→ Work to do: In the entries below, which lines run from the one containing "Generate a Blender" to the one containing "S.camera = cam"? Copy exactly those lines, ends included, and no others.

··········

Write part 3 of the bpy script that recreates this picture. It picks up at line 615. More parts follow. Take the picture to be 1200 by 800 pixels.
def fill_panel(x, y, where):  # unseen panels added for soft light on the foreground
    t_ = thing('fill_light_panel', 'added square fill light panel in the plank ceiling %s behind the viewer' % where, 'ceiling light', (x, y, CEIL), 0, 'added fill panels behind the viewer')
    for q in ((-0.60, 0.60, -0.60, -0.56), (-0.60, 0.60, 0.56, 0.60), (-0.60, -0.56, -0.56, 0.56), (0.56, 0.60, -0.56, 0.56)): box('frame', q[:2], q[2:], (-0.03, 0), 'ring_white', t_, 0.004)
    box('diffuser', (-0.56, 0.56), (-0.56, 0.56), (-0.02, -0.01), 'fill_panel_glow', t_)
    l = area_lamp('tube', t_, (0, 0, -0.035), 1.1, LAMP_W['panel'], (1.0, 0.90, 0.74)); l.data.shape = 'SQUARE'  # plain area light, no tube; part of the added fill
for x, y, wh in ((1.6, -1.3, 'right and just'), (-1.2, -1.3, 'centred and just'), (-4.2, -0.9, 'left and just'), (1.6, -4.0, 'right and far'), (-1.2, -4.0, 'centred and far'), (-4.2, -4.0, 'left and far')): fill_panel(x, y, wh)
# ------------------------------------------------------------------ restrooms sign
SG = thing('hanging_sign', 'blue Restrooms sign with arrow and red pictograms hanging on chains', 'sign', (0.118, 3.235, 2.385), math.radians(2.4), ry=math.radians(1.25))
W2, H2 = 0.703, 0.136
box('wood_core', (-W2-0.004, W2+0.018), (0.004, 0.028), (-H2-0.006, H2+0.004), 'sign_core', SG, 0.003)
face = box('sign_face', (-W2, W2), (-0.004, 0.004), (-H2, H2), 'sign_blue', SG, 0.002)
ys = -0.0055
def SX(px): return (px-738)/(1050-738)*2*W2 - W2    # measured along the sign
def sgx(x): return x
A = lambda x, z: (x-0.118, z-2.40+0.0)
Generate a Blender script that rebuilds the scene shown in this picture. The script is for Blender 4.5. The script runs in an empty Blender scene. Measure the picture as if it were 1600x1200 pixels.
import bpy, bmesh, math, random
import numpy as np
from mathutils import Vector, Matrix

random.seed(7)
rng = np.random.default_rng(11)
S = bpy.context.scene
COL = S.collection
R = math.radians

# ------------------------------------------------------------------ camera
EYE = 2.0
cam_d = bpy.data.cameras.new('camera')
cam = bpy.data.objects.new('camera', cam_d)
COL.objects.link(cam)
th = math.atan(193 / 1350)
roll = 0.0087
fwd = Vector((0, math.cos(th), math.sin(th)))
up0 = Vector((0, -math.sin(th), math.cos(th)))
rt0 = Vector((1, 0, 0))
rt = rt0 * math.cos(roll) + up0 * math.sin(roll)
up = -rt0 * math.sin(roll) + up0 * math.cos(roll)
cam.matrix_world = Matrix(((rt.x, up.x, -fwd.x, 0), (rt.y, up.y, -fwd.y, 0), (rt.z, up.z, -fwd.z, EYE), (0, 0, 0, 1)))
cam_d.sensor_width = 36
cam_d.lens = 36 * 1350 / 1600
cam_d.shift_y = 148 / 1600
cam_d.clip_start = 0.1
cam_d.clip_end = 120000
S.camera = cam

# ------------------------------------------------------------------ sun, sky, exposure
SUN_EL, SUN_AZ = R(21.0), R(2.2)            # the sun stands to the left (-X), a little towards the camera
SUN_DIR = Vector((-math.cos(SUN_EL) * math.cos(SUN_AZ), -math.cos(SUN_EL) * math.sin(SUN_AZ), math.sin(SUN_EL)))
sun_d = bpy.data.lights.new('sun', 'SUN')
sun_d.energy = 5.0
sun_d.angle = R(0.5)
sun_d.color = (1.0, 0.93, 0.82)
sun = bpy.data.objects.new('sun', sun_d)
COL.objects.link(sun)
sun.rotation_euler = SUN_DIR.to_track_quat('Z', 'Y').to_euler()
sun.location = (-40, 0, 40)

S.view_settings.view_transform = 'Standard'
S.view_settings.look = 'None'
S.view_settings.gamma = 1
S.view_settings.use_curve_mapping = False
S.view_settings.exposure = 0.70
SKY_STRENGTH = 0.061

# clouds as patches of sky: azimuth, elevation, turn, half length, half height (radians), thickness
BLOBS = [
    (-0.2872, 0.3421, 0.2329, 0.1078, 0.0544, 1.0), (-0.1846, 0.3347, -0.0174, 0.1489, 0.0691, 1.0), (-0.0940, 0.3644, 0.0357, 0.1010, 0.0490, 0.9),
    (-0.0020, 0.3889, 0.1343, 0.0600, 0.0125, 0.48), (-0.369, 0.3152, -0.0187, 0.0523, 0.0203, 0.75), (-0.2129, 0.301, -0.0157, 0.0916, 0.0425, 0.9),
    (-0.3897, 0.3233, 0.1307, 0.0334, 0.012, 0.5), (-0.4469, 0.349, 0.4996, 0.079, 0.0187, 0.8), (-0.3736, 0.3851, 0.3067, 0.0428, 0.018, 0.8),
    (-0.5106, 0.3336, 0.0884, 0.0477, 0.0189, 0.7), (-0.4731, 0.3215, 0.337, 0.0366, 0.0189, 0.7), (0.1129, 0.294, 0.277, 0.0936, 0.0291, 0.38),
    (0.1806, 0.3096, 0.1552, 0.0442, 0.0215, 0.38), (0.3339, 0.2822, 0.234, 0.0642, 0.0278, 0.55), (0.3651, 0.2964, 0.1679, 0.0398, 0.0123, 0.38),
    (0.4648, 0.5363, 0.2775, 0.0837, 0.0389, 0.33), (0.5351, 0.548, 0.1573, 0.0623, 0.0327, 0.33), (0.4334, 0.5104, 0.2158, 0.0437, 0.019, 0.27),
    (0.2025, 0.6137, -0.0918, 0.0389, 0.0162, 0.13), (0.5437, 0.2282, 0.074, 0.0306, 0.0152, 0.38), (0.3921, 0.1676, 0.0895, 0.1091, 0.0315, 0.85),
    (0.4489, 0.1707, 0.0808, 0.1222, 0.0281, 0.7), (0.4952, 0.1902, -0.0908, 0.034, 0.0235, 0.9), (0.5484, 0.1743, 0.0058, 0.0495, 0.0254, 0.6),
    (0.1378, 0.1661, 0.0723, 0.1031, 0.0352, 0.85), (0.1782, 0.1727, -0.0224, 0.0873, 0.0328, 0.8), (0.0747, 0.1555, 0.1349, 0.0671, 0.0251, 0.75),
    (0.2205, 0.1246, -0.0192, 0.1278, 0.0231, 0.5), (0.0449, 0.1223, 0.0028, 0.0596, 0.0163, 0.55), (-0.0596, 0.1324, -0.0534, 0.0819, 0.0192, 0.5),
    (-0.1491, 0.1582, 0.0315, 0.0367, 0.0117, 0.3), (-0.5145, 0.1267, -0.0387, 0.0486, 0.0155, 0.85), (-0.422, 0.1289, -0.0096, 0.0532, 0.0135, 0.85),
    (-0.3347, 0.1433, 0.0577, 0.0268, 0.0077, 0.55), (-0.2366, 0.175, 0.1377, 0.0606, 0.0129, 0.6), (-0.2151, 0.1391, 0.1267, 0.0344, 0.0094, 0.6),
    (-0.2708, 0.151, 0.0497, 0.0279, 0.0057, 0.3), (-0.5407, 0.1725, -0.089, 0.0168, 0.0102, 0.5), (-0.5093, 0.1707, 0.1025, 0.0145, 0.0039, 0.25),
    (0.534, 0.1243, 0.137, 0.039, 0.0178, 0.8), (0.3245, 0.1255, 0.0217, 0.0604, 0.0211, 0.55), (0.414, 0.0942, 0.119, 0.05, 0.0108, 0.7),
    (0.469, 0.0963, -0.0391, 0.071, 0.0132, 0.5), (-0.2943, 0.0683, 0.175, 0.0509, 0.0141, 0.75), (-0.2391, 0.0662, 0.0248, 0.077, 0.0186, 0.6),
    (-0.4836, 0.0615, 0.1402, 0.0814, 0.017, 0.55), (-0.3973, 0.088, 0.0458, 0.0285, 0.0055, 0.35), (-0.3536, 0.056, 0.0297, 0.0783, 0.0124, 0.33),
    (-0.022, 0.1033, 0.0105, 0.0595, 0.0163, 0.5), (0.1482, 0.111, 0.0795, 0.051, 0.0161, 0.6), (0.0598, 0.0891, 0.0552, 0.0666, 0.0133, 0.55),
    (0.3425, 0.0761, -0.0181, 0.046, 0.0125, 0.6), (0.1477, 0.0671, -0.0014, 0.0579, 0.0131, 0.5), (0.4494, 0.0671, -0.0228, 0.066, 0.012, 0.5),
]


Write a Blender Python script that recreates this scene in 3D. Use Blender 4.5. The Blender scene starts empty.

··········

→ Task result:
Generate a Blender script that rebuilds the scene shown in this picture. The script is for Blender 4.5. The script runs in an empty Blender scene. Measure the picture as if it were 1600x1200 pixels.
import bpy, bmesh, math, random
import numpy as np
from mathutils import Vector, Matrix

random.seed(7)
rng = np.random.default_rng(11)
S = bpy.context.scene
COL = S.collection
R = math.radians

# ------------------------------------------------------------------ camera
EYE = 2.0
cam_d = bpy.data.cameras.new('camera')
cam = bpy.data.objects.new('camera', cam_d)
COL.objects.link(cam)
th = math.atan(193 / 1350)
roll = 0.0087
fwd = Vector((0, math.cos(th), math.sin(th)))
up0 = Vector((0, -math.sin(th), math.cos(th)))
rt0 = Vector((1, 0, 0))
rt = rt0 * math.cos(roll) + up0 * math.sin(roll)
up = -rt0 * math.sin(roll) + up0 * math.cos(roll)
cam.matrix_world = Matrix(((rt.x, up.x, -fwd.x, 0), (rt.y, up.y, -fwd.y, 0), (rt.z, up.z, -fwd.z, EYE), (0, 0, 0, 1)))
cam_d.sensor_width = 36
cam_d.lens = 36 * 1350 / 1600
cam_d.shift_y = 148 / 1600
cam_d.clip_start = 0.1
cam_d.clip_end = 120000
S.camera = cam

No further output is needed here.